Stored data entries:
──────────────────────────────
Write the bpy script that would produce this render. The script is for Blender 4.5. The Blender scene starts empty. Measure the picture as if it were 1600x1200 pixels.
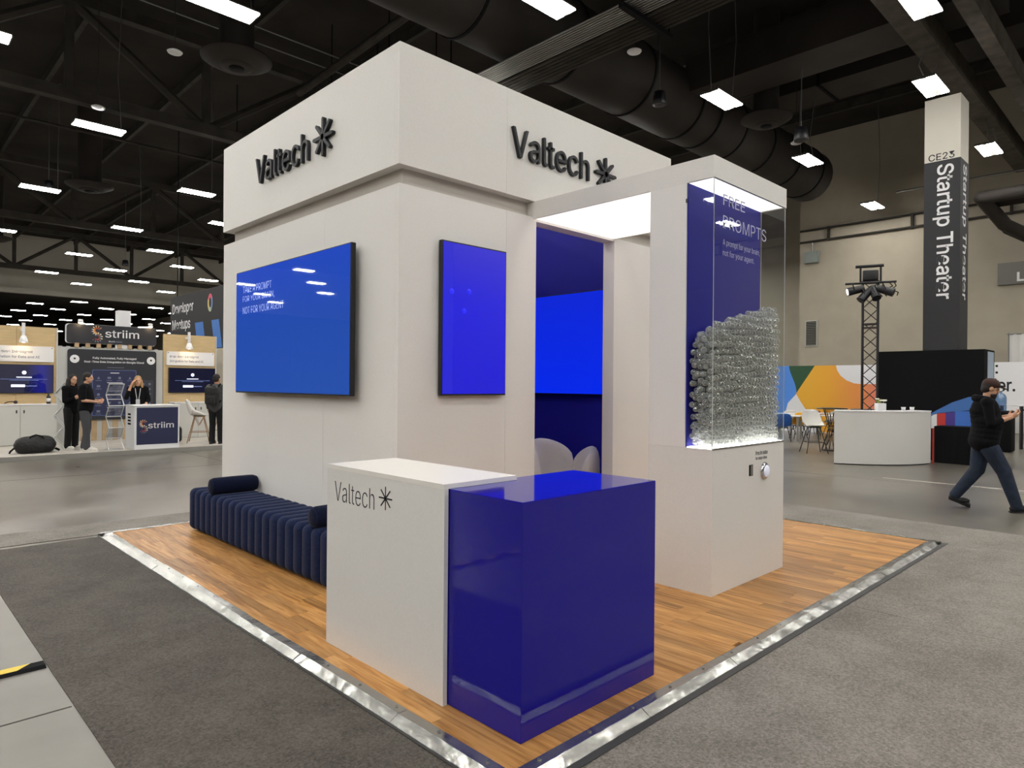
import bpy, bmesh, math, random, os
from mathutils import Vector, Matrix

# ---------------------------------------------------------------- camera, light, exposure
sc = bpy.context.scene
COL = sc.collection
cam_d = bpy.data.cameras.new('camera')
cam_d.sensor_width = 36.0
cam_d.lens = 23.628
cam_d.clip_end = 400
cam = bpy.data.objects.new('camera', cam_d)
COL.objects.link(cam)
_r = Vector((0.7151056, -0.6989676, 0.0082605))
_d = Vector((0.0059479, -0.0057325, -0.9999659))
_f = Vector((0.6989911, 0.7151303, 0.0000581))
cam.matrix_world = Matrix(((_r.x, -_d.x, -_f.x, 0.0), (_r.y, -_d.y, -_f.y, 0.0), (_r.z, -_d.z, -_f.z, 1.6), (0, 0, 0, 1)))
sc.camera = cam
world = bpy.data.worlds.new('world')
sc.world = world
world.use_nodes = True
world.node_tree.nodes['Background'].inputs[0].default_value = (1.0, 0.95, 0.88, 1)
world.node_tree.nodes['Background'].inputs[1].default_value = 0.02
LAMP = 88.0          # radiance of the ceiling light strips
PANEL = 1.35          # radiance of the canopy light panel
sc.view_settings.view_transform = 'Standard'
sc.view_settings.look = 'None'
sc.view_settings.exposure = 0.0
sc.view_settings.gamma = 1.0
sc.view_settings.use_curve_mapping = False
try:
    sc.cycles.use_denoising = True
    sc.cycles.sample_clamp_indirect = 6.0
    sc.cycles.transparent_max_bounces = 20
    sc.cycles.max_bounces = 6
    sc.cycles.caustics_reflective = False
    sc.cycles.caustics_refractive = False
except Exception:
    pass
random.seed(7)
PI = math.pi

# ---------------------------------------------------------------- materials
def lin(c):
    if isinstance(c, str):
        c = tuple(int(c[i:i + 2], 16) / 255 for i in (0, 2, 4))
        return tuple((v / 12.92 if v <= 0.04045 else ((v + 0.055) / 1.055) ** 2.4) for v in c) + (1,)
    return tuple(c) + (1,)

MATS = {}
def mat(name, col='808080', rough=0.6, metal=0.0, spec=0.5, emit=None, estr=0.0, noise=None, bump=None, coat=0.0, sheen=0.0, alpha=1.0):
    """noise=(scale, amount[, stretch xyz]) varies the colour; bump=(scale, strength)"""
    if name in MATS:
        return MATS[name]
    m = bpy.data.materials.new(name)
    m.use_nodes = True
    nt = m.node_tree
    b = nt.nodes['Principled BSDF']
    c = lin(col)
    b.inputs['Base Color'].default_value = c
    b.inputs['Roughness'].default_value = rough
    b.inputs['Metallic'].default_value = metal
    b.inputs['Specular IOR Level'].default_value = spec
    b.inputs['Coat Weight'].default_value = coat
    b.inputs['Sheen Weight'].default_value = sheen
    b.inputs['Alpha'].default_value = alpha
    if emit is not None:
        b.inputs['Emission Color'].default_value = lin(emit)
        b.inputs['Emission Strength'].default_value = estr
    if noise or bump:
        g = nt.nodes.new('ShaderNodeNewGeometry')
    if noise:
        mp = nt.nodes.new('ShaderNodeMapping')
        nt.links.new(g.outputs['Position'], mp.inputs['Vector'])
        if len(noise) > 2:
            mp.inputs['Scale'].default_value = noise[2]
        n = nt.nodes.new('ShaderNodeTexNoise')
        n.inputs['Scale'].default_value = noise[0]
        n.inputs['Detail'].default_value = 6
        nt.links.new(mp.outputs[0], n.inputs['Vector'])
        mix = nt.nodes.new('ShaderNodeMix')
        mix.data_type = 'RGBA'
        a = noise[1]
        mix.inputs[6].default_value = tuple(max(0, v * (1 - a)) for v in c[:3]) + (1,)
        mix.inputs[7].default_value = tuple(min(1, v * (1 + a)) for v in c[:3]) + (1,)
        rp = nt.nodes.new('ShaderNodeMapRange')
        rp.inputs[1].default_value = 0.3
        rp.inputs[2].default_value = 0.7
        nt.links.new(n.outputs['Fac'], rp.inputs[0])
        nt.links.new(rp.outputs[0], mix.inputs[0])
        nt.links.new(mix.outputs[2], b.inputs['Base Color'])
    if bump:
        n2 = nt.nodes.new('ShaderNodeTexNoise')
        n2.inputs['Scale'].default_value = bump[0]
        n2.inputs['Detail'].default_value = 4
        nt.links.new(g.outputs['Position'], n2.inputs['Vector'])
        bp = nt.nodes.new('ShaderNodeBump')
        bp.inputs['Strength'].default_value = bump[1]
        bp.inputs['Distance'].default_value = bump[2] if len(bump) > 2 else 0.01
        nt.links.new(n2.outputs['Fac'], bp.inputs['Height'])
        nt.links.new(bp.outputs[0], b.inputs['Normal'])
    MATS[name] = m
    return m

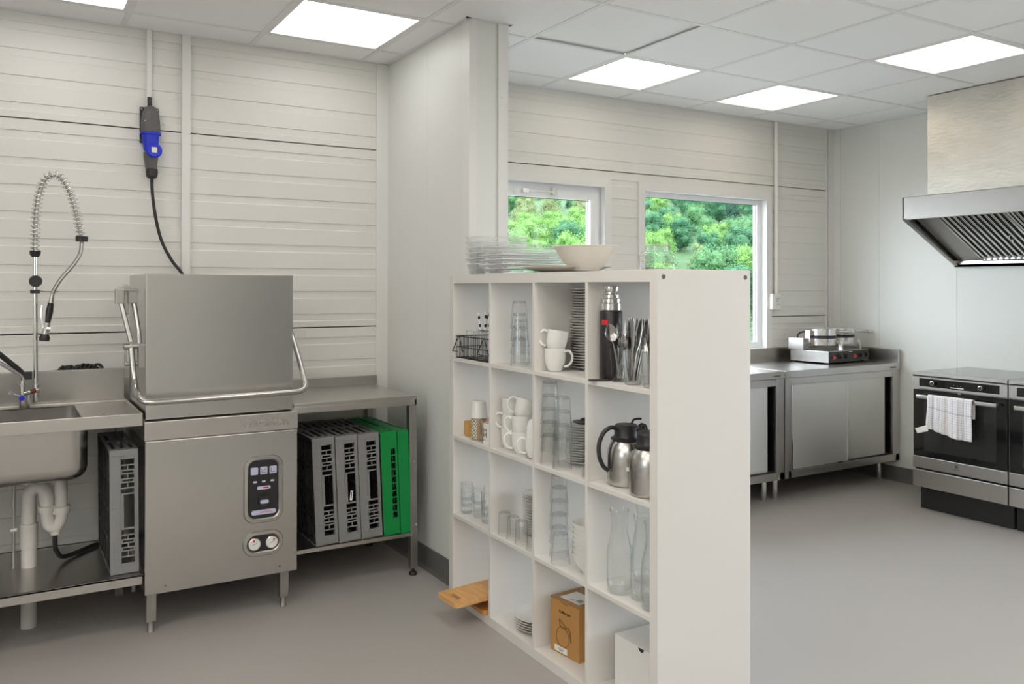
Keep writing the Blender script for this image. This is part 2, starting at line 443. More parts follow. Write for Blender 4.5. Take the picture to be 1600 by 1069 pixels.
──────────────────────────────
#### TASK
Pictures in the records above are left out; print everything else exactly as written.

#### EXERCISE RESPONSE
Write the bpy script that would produce this render. The script is for Blender 4.5. The Blender scene starts empty. Measure the picture as if it were 1600x1200 pixels.
import bpy, bmesh, math, random, os
from mathutils import Vector, Matrix

# ---------------------------------------------------------------- camera, light, exposure
sc = bpy.context.scene
COL = sc.collection
cam_d = bpy.data.cameras.new('camera')
cam_d.sensor_width = 36.0
cam_d.lens = 23.628
cam_d.clip_end = 400
cam = bpy.data.objects.new('camera', cam_d)
COL.objects.link(cam)
_r = Vector((0.7151056, -0.6989676, 0.0082605))
_d = Vector((0.0059479, -0.0057325, -0.9999659))
_f = Vector((0.6989911, 0.7151303, 0.0000581))
cam.matrix_world = Matrix(((_r.x, -_d.x, -_f.x, 0.0), (_r.y, -_d.y, -_f.y, 0.0), (_r.z, -_d.z, -_f.z, 1.6), (0, 0, 0, 1)))
sc.camera = cam
world = bpy.data.worlds.new('world')
sc.world = world
world.use_nodes = True
world.node_tree.nodes['Background'].inputs[0].default_value = (1.0, 0.95, 0.88, 1)
world.node_tree.nodes['Background'].inputs[1].default_value = 0.02
LAMP = 88.0          # radiance of the ceiling light strips
PANEL = 1.35          # radiance of the canopy light panel
sc.view_settings.view_transform = 'Standard'
sc.view_settings.look = 'None'
sc.view_settings.exposure = 0.0
sc.view_settings.gamma = 1.0
sc.view_settings.use_curve_mapping = False
try:
    sc.cycles.use_denoising = True
    sc.cycles.sample_clamp_indirect = 6.0
    sc.cycles.transparent_max_bounces = 20
    sc.cycles.max_bounces = 6
    sc.cycles.caustics_reflective = False
    sc.cycles.caustics_refractive = False
except Exception:
    pass
random.seed(7)
PI = math.pi

# ---------------------------------------------------------------- materials
def lin(c):
    if isinstance(c, str):
        c = tuple(int(c[i:i + 2], 16) / 255 for i in (0, 2, 4))
        return tuple((v / 12.92 if v <= 0.04045 else ((v + 0.055) / 1.055) ** 2.4) for v in c) + (1,)
    return tuple(c) + (1,)

MATS = {}
def mat(name, col='808080', rough=0.6, metal=0.0, spec=0.5, emit=None, estr=0.0, noise=None, bump=None, coat=0.0, sheen=0.0, alpha=1.0):
    """noise=(scale, amount[, stretch xyz]) varies the colour; bump=(scale, strength)"""
    if name in MATS:
        return MATS[name]
    m = bpy.data.materials.new(name)
    m.use_nodes = True
    nt = m.node_tree
    b = nt.nodes['Principled BSDF']
    c = lin(col)
    b.inputs['Base Color'].default_value = c
    b.inputs['Roughness'].default_value = rough
    b.inputs['Metallic'].default_value = metal
    b.inputs['Specular IOR Level'].default_value = spec
    b.inputs['Coat Weight'].default_value = coat
    b.inputs['Sheen Weight'].default_value = sheen
    b.inputs['Alpha'].default_value = alpha
    if emit is not None:
        b.inputs['Emission Color'].default_value = lin(emit)
        b.inputs['Emission Strength'].default_value = estr
    if noise or bump:
        g = nt.nodes.new('ShaderNodeNewGeometry')
    if noise:
        mp = nt.nodes.new('ShaderNodeMapping')
        nt.links.new(g.outputs['Position'], mp.inputs['Vector'])
        if len(noise) > 2:
            mp.inputs['Scale'].default_value = noise[2]
        n = nt.nodes.new('ShaderNodeTexNoise')
        n.inputs['Scale'].default_value = noise[0]
        n.inputs['Detail'].default_value = 6
        nt.links.new(mp.outputs[0], n.inputs['Vector'])
        mix = nt.nodes.new('ShaderNodeMix')
        mix.data_type = 'RGBA'
        a = noise[1]
        mix.inputs[6].default_value = tuple(max(0, v * (1 - a)) for v in c[:3]) + (1,)
        mix.inputs[7].default_value = tuple(min(1, v * (1 + a)) for v in c[:3]) + (1,)
        rp = nt.nodes.new('ShaderNodeMapRange')
        rp.inputs[1].default_value = 0.3
        rp.inputs[2].default_value = 0.7
        nt.links.new(n.outputs['Fac'], rp.inputs[0])
        nt.links.new(rp.outputs[0], mix.inputs[0])
        nt.links.new(mix.outputs[2], b.inputs['Base Color'])
    if bump:
        n2 = nt.nodes.new('ShaderNodeTexNoise')
        n2.inputs['Scale'].default_value = bump[0]
        n2.inputs['Detail'].default_value = 4
        nt.links.new(g.outputs['Position'], n2.inputs['Vector'])
        bp = nt.nodes.new('ShaderNodeBump')
        bp.inputs['Strength'].default_value = bump[1]
        bp.inputs['Distance'].default_value = bump[2] if len(bump) > 2 else 0.01
        nt.links.new(n2.outputs['Fac'], bp.inputs['Height'])
        nt.links.new(bp.outputs[0], b.inputs['Normal'])
    MATS[name] = m
    return m

Keep writing the Blender script for this image. This is part 2, starting at line 443. More parts follow. Write for Blender 4.5. Take the picture to be 1600 by 1069 pixels.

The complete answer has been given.